I have a windows 2003 Server. It has a mirrored drive. One of the
drives has failed. The drive is a Quantum Atlas 36Gig 7200 RPM.
These drives it appears are hard to get, perhaps they dont make them
anymore. Anyway, the question is: Can I buy any SCSI drive and use it
as the New drive to mirror with the one healthy drive? E.g. Can I use
a 72 Gig SCSI. Does it use of the 36 gig and then just toss the other
gigs away? (which is aceptable) I Just want to get the mirror back up.
Does it matter that the new drive is 7200, RPM, like the remaining
drive?. Would it be best to get the same speed? I understand that
nothing will run faster than the slowest drive. Again I just want to
replace the drive and get fault tolerace back up.
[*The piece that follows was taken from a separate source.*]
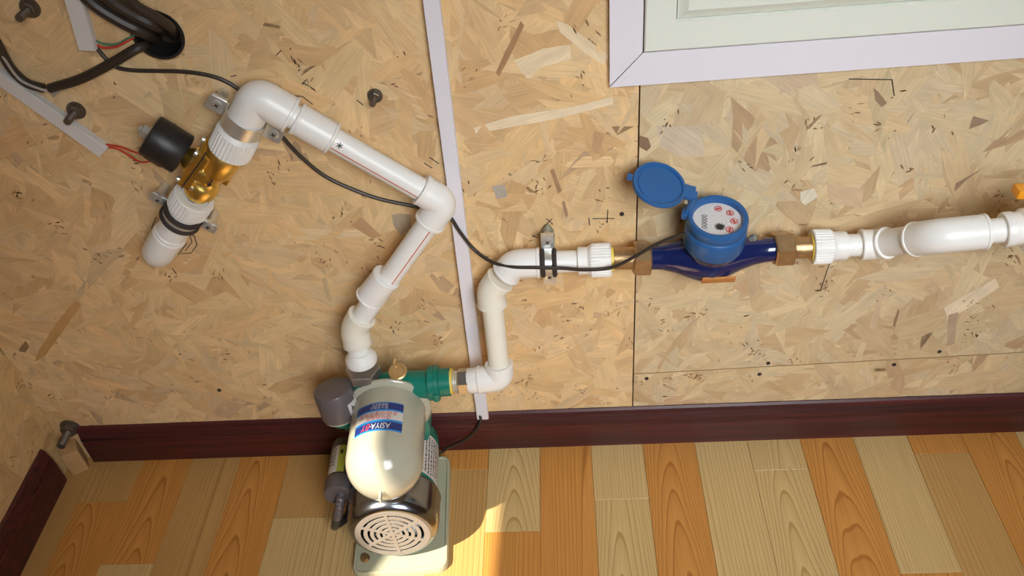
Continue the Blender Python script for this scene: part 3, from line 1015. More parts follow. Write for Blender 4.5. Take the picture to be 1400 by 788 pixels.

steve <stevesemple@lycos.com> wrote:
> I have a windows 2003 Server. It has a mirrored drive. One of the
> drives has failed. The drive is a Quantum Atlas 36Gig 7200 RPM.
>
> These drives it appears are hard to get, perhaps they dont make them
> anymore. Anyway, the question is: Can I buy any SCSI drive and use it
> as the New drive to mirror with the one healthy drive? E.g. Can I use
> a 72 Gig SCSI. Does it use of the 36 gig and then just toss the other
> gigs away? (which is aceptable) I Just want to get the mirror back up.
> Does it matter that the new drive is 7200, RPM, like the remaining
> drive?. Would it be best to get the same speed? I understand that
> nothing will run faster than the slowest drive. Again I just want to
> replace the drive and get fault tolerace back up.
>
> Thanks.
>
you don't need the exact same disk. Anything the same size or larger will
work.
You can growing into new 72 GB disks.
Rebuilt on the new disk, then boot off the new disk to test things out.
Break the mirror from the old disk (but don't fiddle with it, it's your
backup) and remirror to the second new disk. You can grow drive letters
instead of adding new ones if you have that dynamic disk stuff enabled.